The scene: Art Walk Laguna, August, 2016.

My mood: tired and cranky.

I had been working on a giant apartment deal and was drained. I wanted only to stay home, stare at TV and go to bed early. But my daughter, Gabby, 23, would not let me. She said I had to go see her friend Savannah Gardner’s gig at The Laguna Coffee Company. Savannah has a voice like the Sweet Bird of Paradise and the face and demeanor of an angel.

We all love her, Gabby and my son Harrison and all their pals. Everyone was going. I had to go too or face the wrath of Gabby.

So I did my yoga, showered, dressed, and reluctantly started driving.

The streets were packed and traffic at a crawl.

The nearest parking place was many blocks from the coffee shop. It was hot and sticky. And it was 8:30; her gig would end at 9. I had to hurry.

But the sidewalks were jammed. One had to slide between slow moving clusters of people, rotating sideways, being bumped, bumping, muttering pardon me, pardon me. Sweat was running down my back. My mood quickened and darkened.

Then I heard music. It was coming from one of the art galleries. It was loud, a fast beat, surging. It caused me to pause. It reminded me of something.

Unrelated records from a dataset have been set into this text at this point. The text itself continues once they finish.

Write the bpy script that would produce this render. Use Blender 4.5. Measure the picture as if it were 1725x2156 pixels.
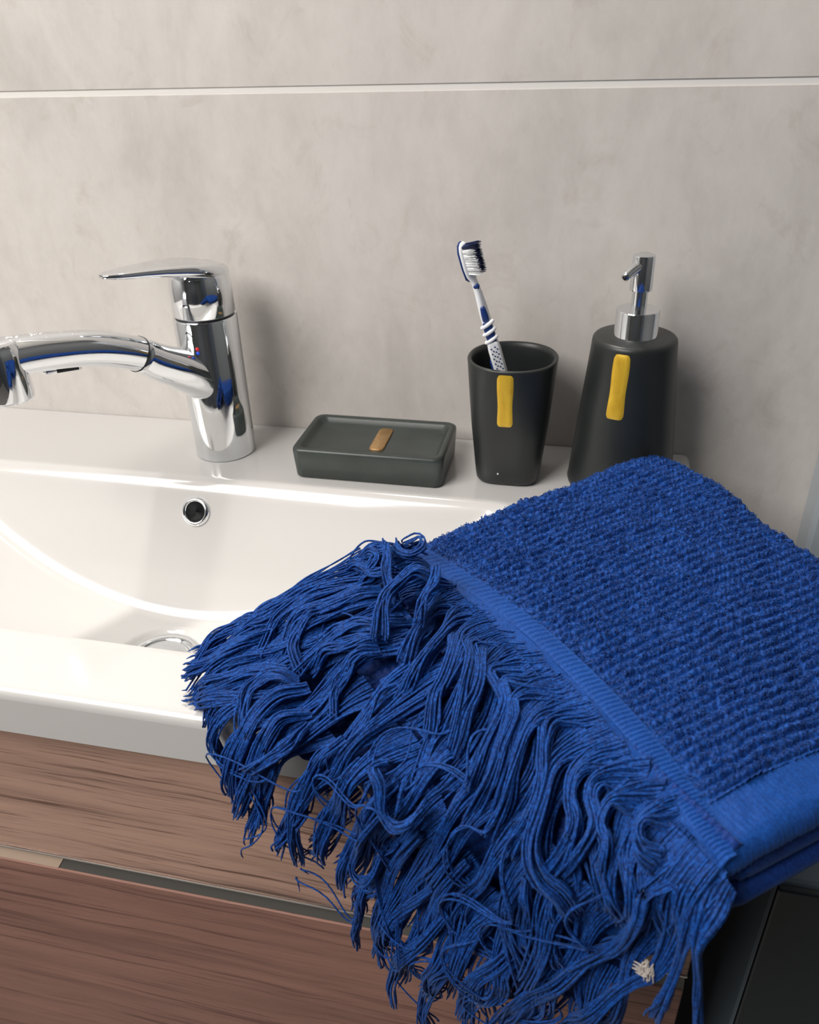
import bpy, bmesh, math, random
import numpy as np
from mathutils import Matrix, Vector

for o in list(bpy.data.objects):
    bpy.data.objects.remove(o)
scn = bpy.context.scene
Z0 = 0.85                                   # height of the basin's deck above the floor; shapes below use z = 0 at the deck

# ---------------- camera
R_right = (0.97590725, 0.21620516, -0.02933201)
R_up = (-0.08673156, 0.50777166, 0.85711468)
R_fwd = (-0.20020658, 0.83392042, -0.51428986)
cam = bpy.data.cameras.new('camera'); cam_o = bpy.data.objects.new('camera', cam)
scn.collection.objects.link(cam_o); scn.camera = cam_o
M = Matrix.Identity(4)
for i in range(3):
    M[i][0], M[i][1], M[i][2] = R_right[i], R_up[i], -R_fwd[i]
M[0][3], M[1][3], M[2][3] = 0.0, -0.677, 0.3336+Z0
cam_o.matrix_world = M
cam.sensor_fit = 'HORIZONTAL'; cam.sensor_width = 36.0; cam.lens = 36.0*1726/1725
cam.clip_start = 0.01
cam.dof.use_dof = True; cam.dof.focus_distance = 0.55; cam.dof.aperture_fstop = 16

# ---------------- world, lamps, exposure
world = bpy.data.worlds.new('world'); scn.world = world; world.use_nodes = True
bg = world.node_tree.nodes['Background']
bg.inputs[0].default_value = (0.85, 0.92, 1.0, 1); bg.inputs[1].default_value = 0.05
def area(name, loc, target, sx, sy, watts, col):
    l = bpy.data.lights.new(name, 'AREA'); l.shape = 'RECTANGLE'; l.size = sx; l.size_y = sy
    l.energy = watts; l.color = col
    o = bpy.data.objects.new(name, l); scn.collection.objects.link(o)
    o.location = loc
    d = Vector(target)-Vector(loc)
    o.rotation_euler = d.to_track_quat('-Z', 'Y').to_euler()
    return o
area('mirror_bounce_light', (-0.36, 0.19, 1.12+Z0), (-0.36, -0.1, Z0), 0.06, 0.03, 8.5, (1.0, 0.95, 0.88))  # added light behind the wall, standing in for a lamp's mirror reflection
area('ceiling_light', (-1.0, -1.20, 1.30+Z0), (-0.35, -0.1, 0.05+Z0), 1.1, 0.9, 35, (1.0, 0.96, 0.92))
scn.view_settings.view_transform = 'Standard'; scn.view_settings.look = 'None'
scn.view_settings.gamma = 1.0; scn.view_settings.use_curve_mapping = False
scn.view_settings.exposure = 0.0
rng = np.random.default_rng(7); random.seed(7)

# ---------------- helpers
def link(o):
    scn.collection.objects.link(o); return o
def thing(name, label, cat, loc, group=None):
    o = link(bpy.data.objects.new(name, None)); o.location = (loc[0], loc[1], loc[2]+Z0)
    o.empty_display_size = .02
    o['label'] = label; o['category'] = cat
    if group: o['group'] = group
    return o
def root_of(p):
    while p.parent: p = p.parent
    return p
def mk(name, VF, mat, parent=None, smooth=True, label=None, kind=None, mats=None, mi=None, angle=None):
    """link one mesh; vertices are given with z = 0 at the deck"""
    V, F = VF
    V = np.array(V, float)
    me = bpy.data.meshes.new(name)
    if parent is not None:
        r = root_of(parent); off = np.array([r.location.x, r.location.y, r.location.z-Z0])
        V = V-off
    if isinstance(F, np.ndarray) and F.ndim == 2:
        k = F.shape[1]
        me.vertices.add(len(V)); me.vertices.foreach_set('co', V.astype(np.float32).ravel())
        me.loops.add(F.size); me.loops.foreach_set('vertex_index', F.astype(np.int32).ravel())
        me.polygons.add(len(F))
        me.polygons.foreach_set('loop_start', np.arange(0, F.size, k, dtype=np.int32))
        me.polygons.foreach_set('loop_total', np.full(len(F), k, dtype=np.int32))
        me.update(calc_edges=True)
    else:
        me.from_pydata([tuple(v) for v in V], [], [tuple(int(i) for i in f) for f in F])
    me.materials.append(mat)
    if mats:
        for m in mats: me.materials.append(m)
    if mi is not None: me.polygons.foreach_set('material_index', np.asarray(mi, dtype=np.int32))
    if smooth:
        if angle: me.shade_smooth() if hasattr(me, 'shade_smooth') else None
        me.polygons.foreach_set('use_smooth', np.ones(len(me.polygons), dtype=bool))
        if angle and hasattr(me, 'set_sharp_from_angle'): me.set_sharp_from_angle(angle=math.radians(angle))
    o = link(bpy.data.objects.new(name, me))
    if parent is not None: o.parent = parent
    else: o.location = (0, 0, Z0)
    if label: o['label'] = label
    if kind: o['kind'] = kind
    return o
def join(*parts):
    V = []; F = []; n = 0
    for v, f in parts:
        V.append(np.array(v, float)); F += [tuple(int(i)+n for i in q) for q in f]; n += len(v)
    return np.vstack(V), F
def joinq(parts):
    V = []; F = []; n = 0
    for v, f in parts:
        V.append(v); F.append(f+n); n += len(v)
    return np.vstack(V), np.vstack(F)
def loft(rings, cap0=True, cap1=True):
    n = len(rings[0]); V = np.vstack([np.array(r, float) for r in rings]); F = []
    for i in range(len(rings)-1):
        for j in range(n):
            k = (j+1) % n
            F.append((i*n+j, i*n+k, (i+1)*n+k, (i+1)*n+j))
    if cap0: F.append(tuple(range(n))[::-1])
    if cap1: F.append(tuple((len(rings)-1)*n+j for j in range(n)))
    return V, F
def lathe(prof, cx, cy, n=64, cap0=True, cap1=True):
    a = np.linspace(0, 2*math.pi, n, endpoint=False)
    return loft([np.stack([cx+r*np.cos(a), cy+r*np.sin(a), np.full(n, z)], 1) for r, z in prof], cap0, cap1)
def frame(d):
    d = np.array(d, float); d /= np.linalg.norm(d)
    u = np.cross(d, [0, 0, 1.]) if abs(d[2]) < .95 else np.cross(d, [0, 1., 0])
    u /= np.linalg.norm(u); return d, u, np.cross(u, d)
def axis_lathe(prof, c, d, n=32, cap0=True, cap1=True):
    """profile of (radius, distance along d)"""
    d, u, v = frame(d); c = np.array(c, float); a = np.linspace(0, 2*math.pi, n, endpoint=False)
    return loft([c+d*s+r*(np.cos(a)[:, None]*u+np.sin(a)[:, None]*v) for r, s in prof], cap0, cap1)
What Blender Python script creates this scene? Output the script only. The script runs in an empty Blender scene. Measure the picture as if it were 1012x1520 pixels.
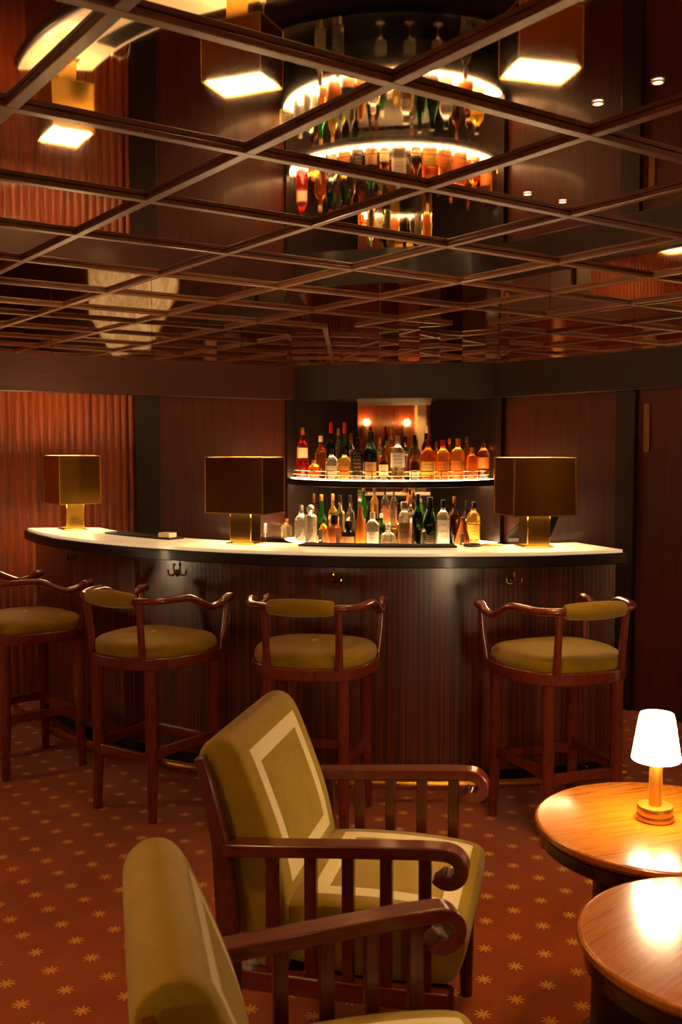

Suddenly and out of the blue, I flashed back to my days in New York and summer nights in the Village. The people, the music, the panoply. The elation in the air. The expectations.

Enjoy it, I thought, look around and enjoy it. Get your act together. Sit for a moment. So I did on steps leading to one of the shops. I leaned back, closed my eyes and listened.

I flashed again, now to Paul Simon’s song “Late In The Evening.” It is about NYC in the summer, the women in thin summer dresses with drops of perspiration glistening on their skin. It is about the action and it is about the music. But mostly, it is about the magic of a hot night in the city.

That was Laguna this night.

I stood, my eyes open now, walking slowly. On every other block was a band. Almost all stores were open. The people were of all ages, nationalities, families, couples, singles.   They were strolling about enjoying the animation and energy. It was Laguna and it was New York and it was fabulous.

I arrived at The Laguna Coffee Company. Savannah was jamming on her guitar and singing. She saw me, smiled her wonderful smile. I went to the outside area for a seat where a good fifteen of her friends, my friends now too, all listened to her yet talking, animated, young and alive. After each song, they clapped and yelled in applause. Some danced in place in the small spaces they occupied and I felt the same. Go with it. Go with it.

At 9, on time, the gig ended and I drifted back to my car. Now I did so in a trance, looking. The shops were bright and full of Laguna’s funky vibe. Damn, I thought, this was NYC’s Village. The same vibe. The same power. The same perspiration and the same drops. The same voluptuousness in the air. Different time, different place, but the same.

I could only smile. I was lucky. I had been in NYC at the right time for me and now I was in Laguna at the right time for me, and they both were paradise; and somehow on this hot sticky night one and the same.

Thank you, Lord, even though you don’t exist and if you do, you’re an insect or a speck or a river of possibilities from which one is plucked at random or you watch and laugh—whatever you are, thank you. Yes, thank you. We all exist here, now, and this is our bliss.